Le CETIM pose ici la question de la responsabilité conjointe des Etats dans la question des migrations. Peut-on imaginer mettre autant d’argent, de volonté et de ferveur à promouvoir une politique de rééquilibrage entre le Nord et le Sud qu’il en est mis pour fermer le plus hermétiquement possible la forteresse européenne, par exemple. Cette fermeture est pourtant toute sélective. D’où qu’ils viennent, les hommes et les femmes n’ont pas les mêmes droits. C’est l’inclusion pour les uns et l’exclusion pour les autres. Cette disparité de traitement ne fait qu’augmenter les divisions dans des populations extrêmement vulnérables. L’idéologie sécuritaire augmente le nombre des clandestins, des hommes et des femmes complètement privés de droits.
Ce tri de migrants, comme le décrit par exemple le modèle suisse des trois cercles, est-il en accord avec les conventions internationales contre les discriminations et avec la charte des droits de l’homme ? Nous en doutons fortement. Dans ce domaine, les législations nationales sont souvent en contradiction avec les normes adoptées au niveau international.

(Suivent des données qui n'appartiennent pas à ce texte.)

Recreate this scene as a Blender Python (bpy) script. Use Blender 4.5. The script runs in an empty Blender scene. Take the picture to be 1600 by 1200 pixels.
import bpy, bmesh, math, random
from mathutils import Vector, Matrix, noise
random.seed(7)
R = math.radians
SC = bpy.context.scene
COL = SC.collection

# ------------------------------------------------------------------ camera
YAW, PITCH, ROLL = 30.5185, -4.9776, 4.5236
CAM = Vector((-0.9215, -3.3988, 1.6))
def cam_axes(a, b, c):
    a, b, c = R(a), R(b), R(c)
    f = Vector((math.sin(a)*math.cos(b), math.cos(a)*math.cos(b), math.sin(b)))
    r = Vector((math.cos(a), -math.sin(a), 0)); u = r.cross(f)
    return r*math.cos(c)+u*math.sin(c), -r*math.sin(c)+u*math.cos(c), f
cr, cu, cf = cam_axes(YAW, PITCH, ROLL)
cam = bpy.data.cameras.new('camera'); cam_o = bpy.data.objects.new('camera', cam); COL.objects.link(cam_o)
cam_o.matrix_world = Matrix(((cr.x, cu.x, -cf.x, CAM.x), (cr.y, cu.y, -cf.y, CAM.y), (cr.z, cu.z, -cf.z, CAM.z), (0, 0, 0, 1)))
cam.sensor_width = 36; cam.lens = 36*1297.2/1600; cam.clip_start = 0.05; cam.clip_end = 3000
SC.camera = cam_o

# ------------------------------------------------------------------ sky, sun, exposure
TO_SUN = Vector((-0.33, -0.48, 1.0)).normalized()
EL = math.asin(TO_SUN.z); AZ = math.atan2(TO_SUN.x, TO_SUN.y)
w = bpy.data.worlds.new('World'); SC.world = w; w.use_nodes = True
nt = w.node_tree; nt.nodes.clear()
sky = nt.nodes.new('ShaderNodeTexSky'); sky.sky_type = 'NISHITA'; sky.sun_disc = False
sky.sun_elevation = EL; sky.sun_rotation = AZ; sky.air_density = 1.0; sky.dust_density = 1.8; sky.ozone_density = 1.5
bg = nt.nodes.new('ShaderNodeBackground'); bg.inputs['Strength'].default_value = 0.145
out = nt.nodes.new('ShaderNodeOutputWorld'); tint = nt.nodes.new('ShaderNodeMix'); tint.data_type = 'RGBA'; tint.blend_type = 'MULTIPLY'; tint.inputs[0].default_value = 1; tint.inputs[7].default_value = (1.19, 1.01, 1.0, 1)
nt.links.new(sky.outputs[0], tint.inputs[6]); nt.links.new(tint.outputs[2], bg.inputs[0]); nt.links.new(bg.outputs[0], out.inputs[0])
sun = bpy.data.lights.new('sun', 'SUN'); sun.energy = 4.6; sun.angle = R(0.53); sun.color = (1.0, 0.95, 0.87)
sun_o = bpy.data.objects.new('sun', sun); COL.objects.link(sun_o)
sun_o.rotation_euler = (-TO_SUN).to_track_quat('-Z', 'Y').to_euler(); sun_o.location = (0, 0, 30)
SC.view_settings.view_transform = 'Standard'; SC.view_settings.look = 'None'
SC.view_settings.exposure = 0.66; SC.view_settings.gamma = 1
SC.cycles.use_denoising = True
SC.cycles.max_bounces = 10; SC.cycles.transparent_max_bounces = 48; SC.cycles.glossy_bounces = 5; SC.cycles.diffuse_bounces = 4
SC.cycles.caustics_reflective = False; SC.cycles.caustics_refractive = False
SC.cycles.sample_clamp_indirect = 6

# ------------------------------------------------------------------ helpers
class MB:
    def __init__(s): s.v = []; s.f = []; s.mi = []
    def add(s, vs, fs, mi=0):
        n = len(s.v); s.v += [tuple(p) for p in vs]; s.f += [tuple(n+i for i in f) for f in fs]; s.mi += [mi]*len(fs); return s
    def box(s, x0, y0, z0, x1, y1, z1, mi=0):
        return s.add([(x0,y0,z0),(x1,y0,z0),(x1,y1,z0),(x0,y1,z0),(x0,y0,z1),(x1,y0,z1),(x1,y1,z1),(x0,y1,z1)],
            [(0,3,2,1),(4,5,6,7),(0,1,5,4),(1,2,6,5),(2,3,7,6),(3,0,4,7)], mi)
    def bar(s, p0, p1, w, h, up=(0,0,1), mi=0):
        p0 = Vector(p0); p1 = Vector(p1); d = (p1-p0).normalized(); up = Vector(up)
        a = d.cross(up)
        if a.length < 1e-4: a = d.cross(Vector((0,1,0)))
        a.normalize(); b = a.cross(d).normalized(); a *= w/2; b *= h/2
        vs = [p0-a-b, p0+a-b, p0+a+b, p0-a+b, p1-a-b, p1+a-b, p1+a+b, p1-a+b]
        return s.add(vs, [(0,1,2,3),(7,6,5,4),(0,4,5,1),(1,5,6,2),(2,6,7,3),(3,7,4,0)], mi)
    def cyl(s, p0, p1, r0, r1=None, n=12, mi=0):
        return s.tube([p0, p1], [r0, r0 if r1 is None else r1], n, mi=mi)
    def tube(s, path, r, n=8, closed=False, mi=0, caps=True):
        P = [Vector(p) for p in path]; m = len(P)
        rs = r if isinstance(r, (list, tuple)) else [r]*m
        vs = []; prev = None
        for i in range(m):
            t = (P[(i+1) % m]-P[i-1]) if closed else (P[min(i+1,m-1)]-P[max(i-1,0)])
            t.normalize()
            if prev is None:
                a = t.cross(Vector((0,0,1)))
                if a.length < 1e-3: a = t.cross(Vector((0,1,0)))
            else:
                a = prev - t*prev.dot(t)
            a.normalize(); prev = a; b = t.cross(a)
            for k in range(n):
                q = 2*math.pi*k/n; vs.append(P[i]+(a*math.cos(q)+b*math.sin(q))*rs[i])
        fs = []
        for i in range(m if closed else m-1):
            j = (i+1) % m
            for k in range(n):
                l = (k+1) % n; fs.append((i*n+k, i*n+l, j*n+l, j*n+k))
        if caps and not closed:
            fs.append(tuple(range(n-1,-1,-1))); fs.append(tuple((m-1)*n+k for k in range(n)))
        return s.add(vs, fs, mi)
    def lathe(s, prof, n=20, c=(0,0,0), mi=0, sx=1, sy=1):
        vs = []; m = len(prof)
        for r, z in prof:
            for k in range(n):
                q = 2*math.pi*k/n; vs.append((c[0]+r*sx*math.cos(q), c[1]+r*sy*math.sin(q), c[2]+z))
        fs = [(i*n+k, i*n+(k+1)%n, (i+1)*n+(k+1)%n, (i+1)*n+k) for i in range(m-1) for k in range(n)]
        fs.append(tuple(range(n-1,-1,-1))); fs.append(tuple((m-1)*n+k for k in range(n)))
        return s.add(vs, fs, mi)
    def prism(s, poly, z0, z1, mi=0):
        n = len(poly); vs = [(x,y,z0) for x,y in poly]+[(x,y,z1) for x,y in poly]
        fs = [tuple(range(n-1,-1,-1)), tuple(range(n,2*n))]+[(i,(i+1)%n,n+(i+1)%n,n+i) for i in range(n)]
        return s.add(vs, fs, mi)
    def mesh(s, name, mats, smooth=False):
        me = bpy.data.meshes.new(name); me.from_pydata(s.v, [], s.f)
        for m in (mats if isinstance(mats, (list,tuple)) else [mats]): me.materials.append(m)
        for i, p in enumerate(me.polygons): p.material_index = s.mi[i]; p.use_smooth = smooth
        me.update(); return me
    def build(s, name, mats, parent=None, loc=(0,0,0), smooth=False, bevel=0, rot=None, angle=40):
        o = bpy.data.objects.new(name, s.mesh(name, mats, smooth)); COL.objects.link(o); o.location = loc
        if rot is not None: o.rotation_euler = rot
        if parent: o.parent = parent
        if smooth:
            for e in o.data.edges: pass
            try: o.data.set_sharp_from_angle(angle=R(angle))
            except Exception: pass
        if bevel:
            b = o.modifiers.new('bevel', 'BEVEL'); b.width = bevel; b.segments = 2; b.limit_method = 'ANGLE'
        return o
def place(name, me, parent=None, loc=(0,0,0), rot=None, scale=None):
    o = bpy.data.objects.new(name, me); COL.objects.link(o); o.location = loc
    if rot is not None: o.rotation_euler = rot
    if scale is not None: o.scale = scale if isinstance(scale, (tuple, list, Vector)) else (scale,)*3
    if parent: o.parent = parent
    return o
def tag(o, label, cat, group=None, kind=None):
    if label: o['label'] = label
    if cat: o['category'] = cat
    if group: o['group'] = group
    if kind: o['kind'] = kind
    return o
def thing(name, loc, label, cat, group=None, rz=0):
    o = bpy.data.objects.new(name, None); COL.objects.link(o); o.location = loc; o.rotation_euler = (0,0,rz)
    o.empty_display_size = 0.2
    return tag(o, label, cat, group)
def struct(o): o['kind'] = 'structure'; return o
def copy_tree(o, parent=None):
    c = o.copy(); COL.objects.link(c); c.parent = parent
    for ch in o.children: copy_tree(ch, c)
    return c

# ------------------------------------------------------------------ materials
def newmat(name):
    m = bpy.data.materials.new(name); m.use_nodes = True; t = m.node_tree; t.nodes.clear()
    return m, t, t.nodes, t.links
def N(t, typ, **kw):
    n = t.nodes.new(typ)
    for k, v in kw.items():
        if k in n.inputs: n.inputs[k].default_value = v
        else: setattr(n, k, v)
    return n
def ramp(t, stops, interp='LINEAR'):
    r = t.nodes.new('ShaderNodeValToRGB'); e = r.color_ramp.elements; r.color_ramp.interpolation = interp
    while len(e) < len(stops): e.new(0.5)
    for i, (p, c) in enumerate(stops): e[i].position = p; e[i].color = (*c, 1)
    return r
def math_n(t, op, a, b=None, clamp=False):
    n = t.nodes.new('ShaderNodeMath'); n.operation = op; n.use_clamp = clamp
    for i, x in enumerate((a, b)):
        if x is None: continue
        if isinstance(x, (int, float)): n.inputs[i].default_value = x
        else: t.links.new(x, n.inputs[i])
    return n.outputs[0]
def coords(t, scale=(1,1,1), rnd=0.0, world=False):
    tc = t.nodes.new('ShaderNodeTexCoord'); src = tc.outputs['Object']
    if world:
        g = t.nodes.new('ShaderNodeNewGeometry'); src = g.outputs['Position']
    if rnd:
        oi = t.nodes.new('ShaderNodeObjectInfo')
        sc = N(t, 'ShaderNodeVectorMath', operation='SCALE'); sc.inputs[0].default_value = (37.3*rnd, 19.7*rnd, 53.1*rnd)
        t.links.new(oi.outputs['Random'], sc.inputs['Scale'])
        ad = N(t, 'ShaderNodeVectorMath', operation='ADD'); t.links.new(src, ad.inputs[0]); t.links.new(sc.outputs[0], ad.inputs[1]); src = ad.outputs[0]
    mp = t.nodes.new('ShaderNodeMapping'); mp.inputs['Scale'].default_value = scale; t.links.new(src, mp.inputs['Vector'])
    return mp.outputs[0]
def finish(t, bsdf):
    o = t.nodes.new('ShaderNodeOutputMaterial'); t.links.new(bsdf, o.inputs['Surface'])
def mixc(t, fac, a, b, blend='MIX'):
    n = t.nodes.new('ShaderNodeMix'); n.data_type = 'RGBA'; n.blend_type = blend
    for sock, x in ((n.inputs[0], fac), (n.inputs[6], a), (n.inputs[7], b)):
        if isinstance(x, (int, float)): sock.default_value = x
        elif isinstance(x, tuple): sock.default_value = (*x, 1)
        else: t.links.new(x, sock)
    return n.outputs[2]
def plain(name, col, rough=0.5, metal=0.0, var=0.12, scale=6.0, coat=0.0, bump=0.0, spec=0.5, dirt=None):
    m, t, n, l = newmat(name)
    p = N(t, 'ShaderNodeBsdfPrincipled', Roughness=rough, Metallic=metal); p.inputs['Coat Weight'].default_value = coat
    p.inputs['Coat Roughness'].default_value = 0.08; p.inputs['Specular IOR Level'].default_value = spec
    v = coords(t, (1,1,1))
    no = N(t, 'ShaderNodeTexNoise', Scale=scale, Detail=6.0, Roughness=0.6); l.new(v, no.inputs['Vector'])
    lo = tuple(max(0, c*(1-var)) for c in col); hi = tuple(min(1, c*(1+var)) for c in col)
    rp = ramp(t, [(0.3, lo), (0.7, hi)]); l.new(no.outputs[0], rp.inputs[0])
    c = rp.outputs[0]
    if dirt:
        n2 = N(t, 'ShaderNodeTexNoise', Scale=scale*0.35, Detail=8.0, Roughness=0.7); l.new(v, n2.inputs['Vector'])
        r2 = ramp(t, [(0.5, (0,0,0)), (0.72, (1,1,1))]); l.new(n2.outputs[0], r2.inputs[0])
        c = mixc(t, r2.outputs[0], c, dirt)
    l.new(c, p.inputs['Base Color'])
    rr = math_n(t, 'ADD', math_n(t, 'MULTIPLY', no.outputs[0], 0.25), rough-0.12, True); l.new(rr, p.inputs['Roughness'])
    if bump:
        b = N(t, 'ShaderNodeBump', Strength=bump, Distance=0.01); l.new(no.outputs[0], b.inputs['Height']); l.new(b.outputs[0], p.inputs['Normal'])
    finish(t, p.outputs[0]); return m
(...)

Les flux migratoires dus à la démographie, à la pauvreté et à l’instabilité politique sont des indicateurs de l’échec des politiques de développement préconisées par les Etats et par les grandes agences de développement jusqu’ici. Seule, la réappropriation du politique par les gouvernements, qui s’honoreraient de respecter les notions de justice et de solidarité, pourrait modifier – s’il en est encore temps – le cours de l’histoire contemporaine, le cours des flux migratoires.